Firstly, let's take a look at the average victory margin per game across every season of the VFL/AFL.


The trend since about the mid 1950s has been increasing average victory margins, though this seems to have been reversed at least a little over the last decade or so. Notwithstanding this reversal, in historical terms, we saw quite high average victory margins in 2008. Indeed, last year's average margin of 35.9 points was the 21st highest of all time.

Looking across the last decade, the lowest average victory margin came in 2002 when it was only 31.7 points, a massive 4 points lower than we saw last year. Post WWII, the lowest average victory margin was 23.2 points in 1957, which was the season in which Melbourne took the minor premiership with 12-1-5 record.

Averages can, of course, be heavily influenced by outliers, in particular by large victories. One alternative measure of the closeness of games that avoids these outliers is the proportion of games that are decided by less than a goal or two. The following chart provides information about such measures. (The purple line shows the percentage of games won by 11 points or fewer and the green line shows the percentage of games won by 5 points or fewer. Both include draws.)

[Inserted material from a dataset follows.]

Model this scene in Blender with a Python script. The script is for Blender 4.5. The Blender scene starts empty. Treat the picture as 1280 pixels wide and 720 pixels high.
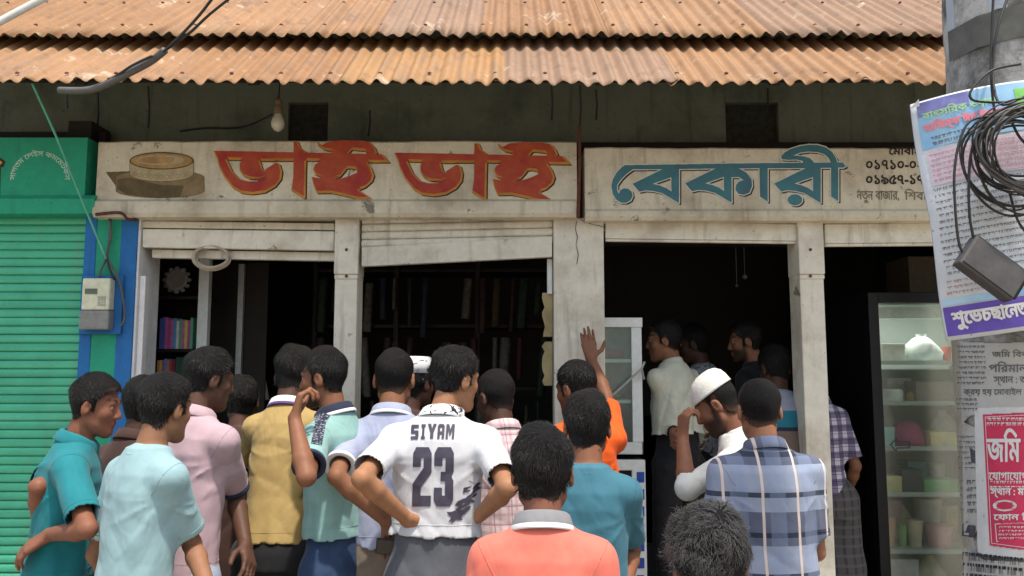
import bpy, math, random
import numpy as np
from mathutils import Vector, Matrix
from mathutils.bvhtree import BVHTree
R = math.radians
C = bpy.context.scene.collection
scene = bpy.context.scene
random.seed(7)
rng = np.random.default_rng(11)

# ------------------------------------------------------------------ camera
CAM = Vector((0.0, 0.0, 1.6)); PITCH = R(6.0); F = 1000.0      # F in pixels of a 1280 px wide frame
cam = bpy.data.cameras.new('camera'); camo = bpy.data.objects.new('camera', cam); C.objects.link(camo)
camo.location = CAM; camo.rotation_euler = (math.pi/2 + PITCH, 0, 0)
cam.sensor_width = 36; cam.lens = 36*F/1280; cam.clip_start = 0.05; cam.clip_end = 3000
scene.camera = camo

# ------------------------------------------------------------------ light
SUN_EL, SUN_AZ = 73.0, 30.0          # the sun stands high behind the photographer, a little to the right
w = bpy.data.worlds.new('World'); scene.world = w; w.use_nodes = True
nt = w.node_tree; bg = nt.nodes['Background']
sky = nt.nodes.new('ShaderNodeTexSky'); sky.sky_type = 'NISHITA'; sky.sun_disc = False
sky.sun_elevation = R(SUN_EL); sky.sun_rotation = R(180 - SUN_AZ); sky.air_density = 1.6; sky.dust_density = 4.0
nt.links.new(sky.outputs[0], bg.inputs[0]); bg.inputs[1].default_value = 0.15
sun = bpy.data.lights.new('sun', 'SUN'); sun.energy = 3.1; sun.angle = R(2.0); sun.color = (1.0, 0.93, 0.83)
so = bpy.data.objects.new('sun', sun); C.objects.link(so); so.location = (2, -4, 9)
sd = Vector((math.sin(R(SUN_AZ))*math.cos(R(SUN_EL)), -math.cos(R(SUN_AZ))*math.cos(R(SUN_EL)), math.sin(R(SUN_EL))))
so.rotation_euler = sd.to_track_quat('Z', 'Y').to_euler()
scene.view_settings.view_transform = 'Standard'; scene.view_settings.look = 'None'
scene.view_settings.exposure = 0.62; scene.view_settings.gamma = 1
try:
    scene.cycles.max_bounces = 6; scene.cycles.diffuse_bounces = 4; scene.cycles.transparent_max_bounces = 8
    scene.cycles.use_denoising = True
except Exception: pass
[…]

Consistent with what we found in the chart of average victory margins we can see here a general trend towards fewer close games since about the mid 1950s. We can also see an increase in the proportion of close games in the last decade.

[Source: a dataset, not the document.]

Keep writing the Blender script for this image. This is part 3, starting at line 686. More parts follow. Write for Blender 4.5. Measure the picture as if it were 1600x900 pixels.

Again we also find that, in historical terms, the proportion of close games that we're seeing is relatively low. The proportion of games that finished with a margin of 5 points or fewer in 2008 was just 10.8%, which ranks equal 66th (from 112 seasons). The proportion that finished with a margin of 11 points or fewer was just 21.1%, which ranks an even lowlier 83rd.

On balance then I think you'd have to conclude that the AFL competition is not generally getting closer though there are some signs that the situation has been improving in the last decade or so.